Could I get a small Frosty with that?

I think Wendy’s is the restaurant that’s promoting its Dollar Menu by comparing the food to money (”A speeding ticket for 60 junior cheeseburgers?!”). Aside from the premise being rather stupid, there’s one comparison that could be reeeeeeally dangerous to make: “Honey, you look like a million crispy chicken nuggets!”

Why dangerous? Because the Dollar Menu is really a 99 Cent Menu and some women might take offense to a man saying, “Honey, you look like $990,000! Just add a little makeup to cover the bags under your eyes and you’ll look like a cool million!” And then he’ll be stuck eating alone at Wendy’s for the rest of his life… but at least it won’t be too expensive.

S2, Episode 2: Rock on!

For starters, I want to reflect back to last season—the teams (especially myself) who did well got the least exposure during the initial episodes. As such, I’m predicting that Wes and Sarah, Joe and Brittany, Ankur and Jennipher… those couples will be going deep into the season.

Chris and Amanda switched up with Brandon and Tristin. Amanda didn’t have to strangle herself, Tristin explained to Chris that he acted like a pompous ass and he discovered that it takes a lot more than a brief apology to soothe ruffled feathers.

I remember thinking, “Karaoke? I would have preferred that to dancing in front of a crowd…” Then I saw the camera moving around, showing a completely filled nightclub and changed my mind. Tyson rocked the house and I haven’t the slightest idea how he worked his Rubik’s Cube into his routine, but it worked.

I was in debate in high school, but we always got to prepare a speech and read from notes while presenting our argument to the judge. We only had one topic to focus on, so we rarely diverted to talking about stuff like our nifty debating outfits. (No offense, ladies.) Cher scored big points by talking about her grandmother regarding Social Security.

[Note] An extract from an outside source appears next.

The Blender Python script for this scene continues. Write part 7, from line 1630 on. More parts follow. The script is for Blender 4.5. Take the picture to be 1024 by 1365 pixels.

That’s one thing I noticed about the scores: both winners got over 70% of the votes, in part because they worked their personal experience into it. Doing something you know about = less nervousness. Whoa… I never would have believed it if I hadn’t seen it…

To-ga! To-ga! To-ga!

Chris knew that if he and his partner didn’t win a challenge, they were headed to the elimination room. He was right. What he didn’t realize was that Amanda, his former partner, would join him there as a member of the other team.

Chris and Tristin came out victorious, so two big questions remain for Episode 3:

1) How will people react when they walk in the door instead of Brandon and Amanda?
2) Even though Chris “saw the error of his ways,” will he follow through with his threat and send the Ty duo to the elimination room if he gets the chance?